A model for transport of interface-confined scalars and insoluble surfactants in two-phase flows

In this work, we propose a novel scalar-transport model for the simulation of scalar quantities that are confined to the interface in two-phase flows. In a two-phase flow, the scalar quantities, such as salts and surfactants, can reside at the interface and can modify the properties of the interface, in the time scales of interest. This confinement of the scalars leads to the formation of sharp gradients of the scalar concentration values at the interface, presenting a serious challenge for its numerical simulations. To overcome this challenge, we propose a computational model for the transport of scalars that maintains the confinement condition for these quantities. The model is discretized using a central-difference scheme, which leads to a non-dissipative implementation that is crucial for the simulation of turbulent flows. The model is used with the ACDI diffuse-interface method (Jain, J. Comput. Phys., 2022), but can also be used with other algebraic-based interface-capturing methods.

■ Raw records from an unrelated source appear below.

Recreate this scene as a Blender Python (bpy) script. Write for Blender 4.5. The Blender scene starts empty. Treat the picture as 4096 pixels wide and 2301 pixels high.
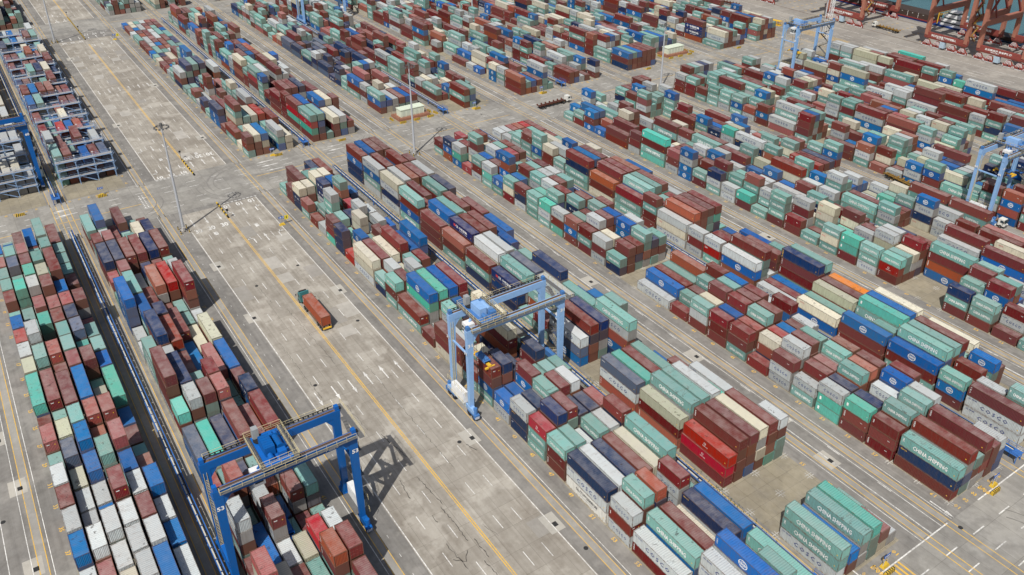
import bpy, bmesh, math, random
import numpy as np
from mathutils import Vector, Matrix
from mathutils.bvhtree import BVHTree
R = math.radians
rng = random.Random(7)
sc = bpy.context.scene
col = sc.collection

# ------------------------------------------------------------------ camera
cam_d = bpy.data.cameras.new('camera'); cam = bpy.data.objects.new('camera', cam_d); col.objects.link(cam)
CAMP = (51.494, -135.292, 122.842); YAW = 2.5387774; PIT = 0.5034464; ROL = 0.0035656; FPX = 3416.115; PCX = 2115.04; PCY = 925.67
F_ = Vector((math.cos(YAW)*math.cos(PIT), math.sin(YAW)*math.cos(PIT), -math.sin(PIT)))
R_ = Vector((math.sin(YAW), -math.cos(YAW), 0)); U_ = R_.cross(F_)
RX = math.cos(ROL)*R_ + math.sin(ROL)*U_; UX = -math.sin(ROL)*R_ + math.cos(ROL)*U_
m = Matrix.Identity(4)
for i in range(3):
    m[i][0] = RX[i]; m[i][1] = UX[i]; m[i][2] = -F_[i]; m[i][3] = CAMP[i]
cam.matrix_world = m
cam_d.sensor_width = 36; cam_d.lens = 36*FPX/4096
cam_d.shift_x = -(PCX-2048)/4096; cam_d.shift_y = -(1150.5-PCY)/4096
cam_d.clip_end = 6000; cam_d.clip_start = 1
sc.camera = cam

# ------------------------------------------------------------------ light
SUN_AZ = -52.0; SUN_EL = 52.5
w = bpy.data.worlds.new("World"); sc.world = w; w.use_nodes = True
nt = w.node_tree; bg = nt.nodes['Background']
sky = nt.nodes.new('ShaderNodeTexSky'); sky.sky_type = 'NISHITA'; sky.sun_disc = False
sky.sun_elevation = R(SUN_EL); sky.sun_rotation = R(90-SUN_AZ)
sky.air_density = 1.2; sky.dust_density = 3.5
nt.links.new(sky.outputs[0], bg.inputs[0]); bg.inputs[1].default_value = 0.076
sd = bpy.data.lights.new('sun', 'SUN'); sd.energy = 4.3; sd.angle = R(0.53); sd.color = (1, .965, .91)
sun = bpy.data.objects.new('sun', sd); col.objects.link(sun)
sdir = Vector((math.cos(R(SUN_EL))*math.cos(R(SUN_AZ)), math.cos(R(SUN_EL))*math.sin(R(SUN_AZ)), math.sin(R(SUN_EL))))
sun.rotation_euler = sdir.to_track_quat('Z', 'Y').to_euler(); sun.location = (0, 0, 200)
sc.view_settings.view_transform = 'Standard'; sc.view_settings.look = 'None'; sc.view_settings.exposure = 0

# ------------------------------------------------------------------ tagging
def tag(o, label=None, cat=None, group=None, kind=None):
    if label: o['label'] = label
    if cat: o['category'] = cat
    if group: o['group'] = group
    if kind: o['kind'] = kind
    return o
def empty(name, loc=(0, 0, 0), rz=0):
    o = bpy.data.objects.new(name, None); col.objects.link(o); o.location = loc; o.rotation_euler = (0, 0, rz)
    o.empty_display_size = .5
    return o
def srgb(r, g, b):
    f = lambda c: (c/255)/12.92 if c/255 <= .04045 else (((c/255)+.055)/1.055)**2.4
    return (f(r), f(g), f(b))

class MB:
    """collects simple solids into one mesh"""
    def __init__(s): s.v = []; s.f = []
    def hexa(s, p):
        n = len(s.v); s.v += [tuple(q) for q in p]
        for f in ((0, 3, 2, 1), (4, 5, 6, 7), (0, 1, 5, 4), (1, 2, 6, 5), (2, 3, 7, 6), (3, 0, 4, 7)):
            s.f.append(tuple(n+i for i in f))
        return s
    def box(s, x0, x1, y0, y1, z0, z1):
        return s.hexa([(x0, y0, z0), (x1, y0, z0), (x1, y1, z0), (x0, y1, z0), (x0, y0, z1), (x1, y0, z1), (x1, y1, z1), (x0, y1, z1)])
    def beam(s, a, b, w, h=None, up=(0, 0, 1), w2=None, h2=None):
        a = Vector(a); b = Vector(b); d = (b-a).normalized(); h = h or w; w2 = w2 or w; h2 = h2 or h
        u = Vector(up)
        if abs(d.dot(u)) > .98: u = Vector((1, 0, 0))
        x = d.cross(u).normalized(); y = x.cross(d).normalized()
        P = []
        for c, ww, hh in ((a, w, h), (b, w2, h2)):
            P += [c-x*ww/2-y*hh/2, c+x*ww/2-y*hh/2, c+x*ww/2+y*hh/2, c-x*ww/2+y*hh/2]
        return s.hexa(P)
    def tube(s, a, b, r, r2=None, n=10, cap=True):
        a = Vector(a); b = Vector(b); d = (b-a).normalized(); r2 = r if r2 is None else r2
        u = Vector((0, 0, 1)) if abs(d.z) < .95 else Vector((1, 0, 0))
        x = d.cross(u).normalized(); y = x.cross(d).normalized(); k = len(s.v)
        for c, rr in ((a, r), (b, r2)):
            for i in range(n):
                t = 2*math.pi*i/n; s.v.append(tuple(c+x*rr*math.cos(t)+y*rr*math.sin(t)))
        for i in range(n):
            j = (i+1) % n; s.f.append((k+i, k+j, k+n+j, k+n+i))
        if cap:
            s.f.append(tuple(k+i for i in range(n))[::-1]); s.f.append(tuple(k+n+i for i in range(n)))
        return s
    def quad(s, *p):
        n = len(s.v); s.v += [tuple(q) for q in p]; s.f.append(tuple(range(n, n+len(p)))); return s
    def rail(s, a, b, h=1.1, r=.05, step=2.0, mid=True):
        """handrail from a to b"""
        a = Vector(a); b = Vector(b); L = (b-a).length; n = max(1, int(L/step)); up = Vector((0, 0, h))
        s.beam(a+up, b+up, r)
        if mid: s.beam(a+up*.5, b+up*.5, r*.8)
        for i in range(n+1):
            p = a+(b-a)*i/n; s.beam(p, p+up, r)
        return s
    def mesh(s, name):
        me = bpy.data.meshes.new(name); me.from_pydata(s.v, [], s.f); me.update(); return me
    def build(s, name, mat, parent=None, fix=True):
        me = s.mesh(name)
        if fix:
            bm = bmesh.new(); bm.from_mesh(me); bmesh.ops.recalc_face_normals(bm, faces=bm.faces); bm.to_mesh(me); bm.free()
        me.materials.append(mat); o = bpy.data.objects.new(name, me); col.objects.link(o)
        if parent: o.parent = parent
        return o

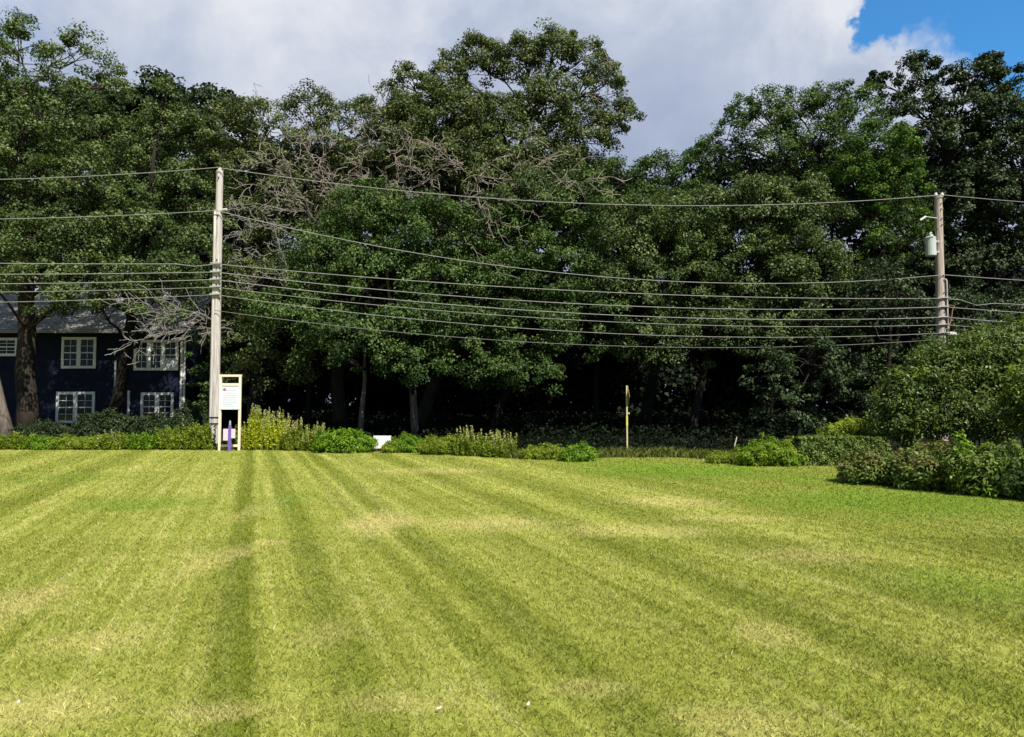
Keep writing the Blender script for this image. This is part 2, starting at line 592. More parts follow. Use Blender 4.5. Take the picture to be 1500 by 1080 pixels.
def lawn_mat(name, blades):
    m, nt, b = new_mat(name)
    gn = nd(nt, 'ShaderNodeGroup')
    gn.node_tree = LAWN_NG
    c = gn.outputs[0]
    if blades:
        a = nd(nt, 'ShaderNodeAttribute', attribute_name='tone')
        rr = ramp(nt, [(0.0, (0.5, 0.58, 0.42)), (0.5, (0.98, 0.98, 0.98)), (0.85, (1.25, 1.22, 1.35)), (1.0, (1.6, 1.45, 2.1))])
        nt.links.new(a.outputs['Fac'], rr.inputs[0])
        c = mixc(nt, 1.0, c, rr.outputs[0], 'MULTIPLY')
        b.inputs['Roughness'].default_value = 0.6
        b.inputs['Specular IOR Level'].default_value = 0.25
        tr = nd(nt, 'ShaderNodeBsdfTranslucent')
        nt.links.new(c, tr.inputs['Color'])
        mx = nd(nt, 'ShaderNodeMixShader')
        mx.inputs[0].default_value = 0.3
        nt.links.new(b.outputs[0], mx.inputs[1])
        nt.links.new(tr.outputs[0], mx.inputs[2])
        out = [n for n in nt.nodes if n.type == 'OUTPUT_MATERIAL'][0]
        nt.links.new(mx.outputs[0], out.inputs['Surface'])
    else:
        g = nd(nt, 'ShaderNodeNewGeometry')
        f = noise(nt, g.outputs['Position'], 45, 4, 0.75)
        rr = ramp(nt, [(0.3, (0.62, 0.66, 0.55)), (0.55, (0.92, 0.92, 0.92)), (0.75, (1.2, 1.15, 1.25))])
        nt.links.new(f, rr.inputs[0])
        c = mixc(nt, 1.0, c, rr.outputs[0], 'MULTIPLY')
        b.inputs['Roughness'].default_value = 0.95
        b.inputs['Specular IOR Level'].default_value = 0.1
        bn = nd(nt, 'ShaderNodeBump')
        bn.inputs['Strength'].default_value = 0.7
        bn.inputs['Distance'].default_value = 0.03
        nt.links.new(f, bn.inputs['Height'])
        nt.links.new(bn.outputs[0], b.inputs['Normal'])
    nt.links.new(c, b.inputs['Base Color'])
    return m


LAWN = lawn_mat('lawn_turf', False)
BLADE = lawn_mat('lawn_blades', True)


def soil():
    m, nt, b = new_mat('forest_soil')
    g = nd(nt, 'ShaderNodeNewGeometry')
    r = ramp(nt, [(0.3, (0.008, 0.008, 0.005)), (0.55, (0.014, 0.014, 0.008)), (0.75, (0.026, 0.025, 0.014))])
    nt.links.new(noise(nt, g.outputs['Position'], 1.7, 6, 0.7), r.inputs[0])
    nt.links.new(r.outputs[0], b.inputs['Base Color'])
    b.inputs['Roughness'].default_value = 1.0
    b.inputs['Specular IOR Level'].default_value = 0.1
    return m


# ------------------------------------------------------------------ ground
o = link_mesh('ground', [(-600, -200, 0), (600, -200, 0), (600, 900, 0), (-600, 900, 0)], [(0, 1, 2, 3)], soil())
o['kind'] = 'structure'

EDGE = [(-70, 31), (-30, 29), (-20, 27.4), (-12, 26.7), (-7, 26.4), (-3.2, 25.6), (-1.5, 23.6), (0, 22.4), (1.5, 22.0), (3, 22.8), (5.0, 22.8), (6.5, 21.4), (8, 20.4), (9.4, 19.6), (9.2, 16.5), (8.2, 14.8), (9.2, 13.3), (11, 12.2), (14, 10.8), (30, 6), (70, -5)]
ex = np.array([e[0] for e in EDGE])
ey = np.array([e[1] for e in EDGE])
poly = EDGE + [(70, -40), (-70, -40)]
o = link_mesh('lawn', [(x, y, 0.004) for x, y in poly], [tuple(range(len(poly)))[::-1]], LAWN)
o['kind'] = 'structure'


def inside_lawn(x, y):
    px = np.array([p[0] for p in poly])
    py = np.array([p[1] for p in poly])
    n = len(poly)
    c = np.zeros(len(x), bool)
    j = n - 1
    for i in range(n):
        cond = ((py[i] > y) != (py[j] > y)) & (x < (px[j] - px[i]) * (y - py[i]) / (py[j] - py[i] + 1e-12) + px[i])
        c ^= cond
        j = i
    return c


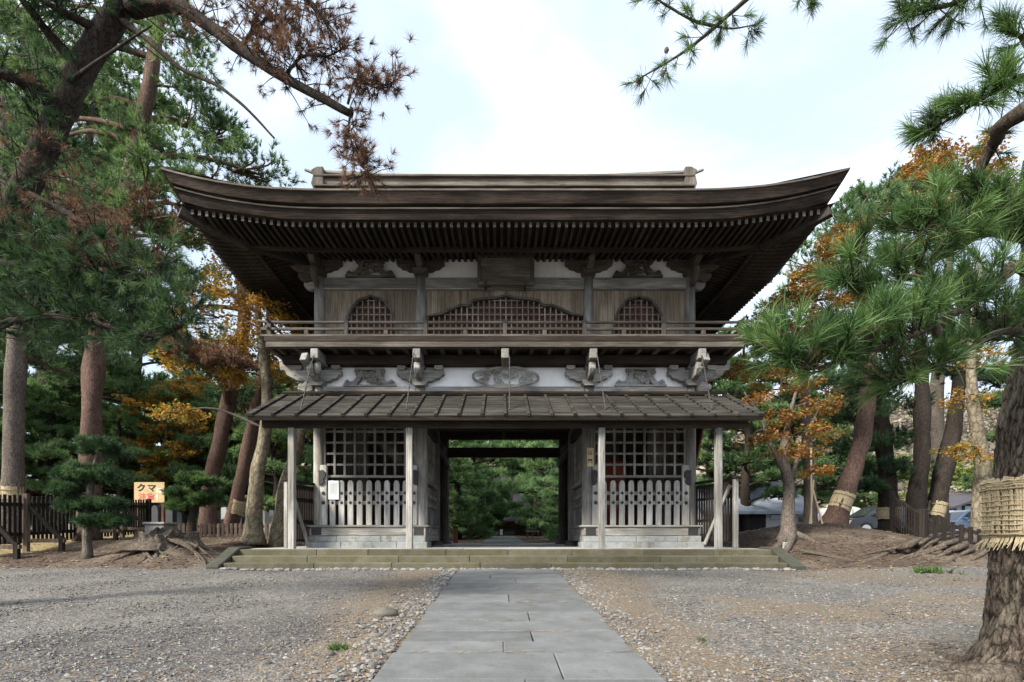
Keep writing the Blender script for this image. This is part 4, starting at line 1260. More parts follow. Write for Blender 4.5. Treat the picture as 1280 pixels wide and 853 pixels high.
# ---------------------------------------------------------------- things hung on the gate
def text_mesh(body, size, mat, name, parent, loc, bold=0.0, width=1.0, depth=0.004, rot_z=0.0):
    cu = bpy.data.curves.new(name, 'FONT')
    cu.body = body; cu.size = size; cu.align_x = 'CENTER'; cu.align_y = 'CENTER'; cu.extrude = depth / 2; cu.offset = bold
    to = bpy.data.objects.new(name, cu); COL.objects.link(to)
    dg = bpy.context.evaluated_depsgraph_get()
    me_ = bpy.data.meshes.new_from_object(to.evaluated_get(dg))
    bpy.data.objects.remove(to)
    me_.transform(Matrix.Rotation(rot_z, 4, 'Z') @ Matrix.Rotation(R(90), 4, 'X') @ Matrix.Diagonal((width, 1, 1, 1)))
    me_.materials.clear(); me_.materials.append(mat)
    o = bpy.data.objects.new(name, me_); COL.objects.link(o)
    if parent is not None:
        o.parent = parent
        o.location = Vector(loc) - wpos(parent)
    else: o.location = loc
    return o
# framed tablet under the eaves
YB = 13.72
pa, pb = P(597, 357, YB), P(667.5, 322, YB)
tab = thing('framed_tablet', 'large framed wooden tablet hung under the main eaves above the middle window', 'tablet', ((pa.x + pb.x) / 2, YB, pa.z))
def tilt(mb_):      # leans forward at the top
    mb_.v = [(v[0], v[1] - 0.22 * (v[2] - pa.z), v[2]) for v in mb_.v]; return mb_
tilt(MB().bx(pa.x + 0.06, pb.x - 0.06, YB, YB + 0.05, pa.z + 0.08, pb.z - 0.08)).build('board', W['brown_x'], tab)
for (a, b_, c_, d_) in ((pa.x, pb.x, pa.z, pa.z + 0.09), (pa.x, pb.x, pb.z - 0.09, pb.z)):
    tilt(MB().bx(a, b_, YB - 0.05, YB + 0.06, c_, d_)).build('frame_rail', W['brown_x'], tab, bevel=0.015)
for (a, b_) in ((pa.x, pa.x + 0.085), (pb.x - 0.085, pb.x)):
    tilt(MB().bx(a, b_, YB - 0.049, YB + 0.058, pa.z + 0.092, pb.z - 0.092)).build('frame_stile', W['brown_z'], tab, bevel=0.015)
for px in (607, 656):
    x = xx(px, YB)
    MB().bx(x - 0.02, x + 0.02, YB - 0.08, YB + 0.2, pa.z - 0.06, pa.z + 0.06).build('iron_hook', M['iron'], tab)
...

Furthermore, the provable strengths of the proposed model are: (a) the model maintains the positivity property of the scalar concentration field, a physical realizability requirement for the simulation of scalars, when the proposed criterion is satisfied, (b) the proposed model is such that the transport of the scalar concentration field is consistent with the transport of the volume fraction field, which results in effective discrete confinement of the scalar at the interface; and therefore, prevents the artificial numerical diffusion of the scalar into the bulk region of the two phases. Finally, we present numerical simulations using the proposed model for both one-dimensional and multidimensional cases and assess: the accuracy and robustness of the model, the validity of the positivity property of the scalar concentration field, and the confinement of the scalar at the interface.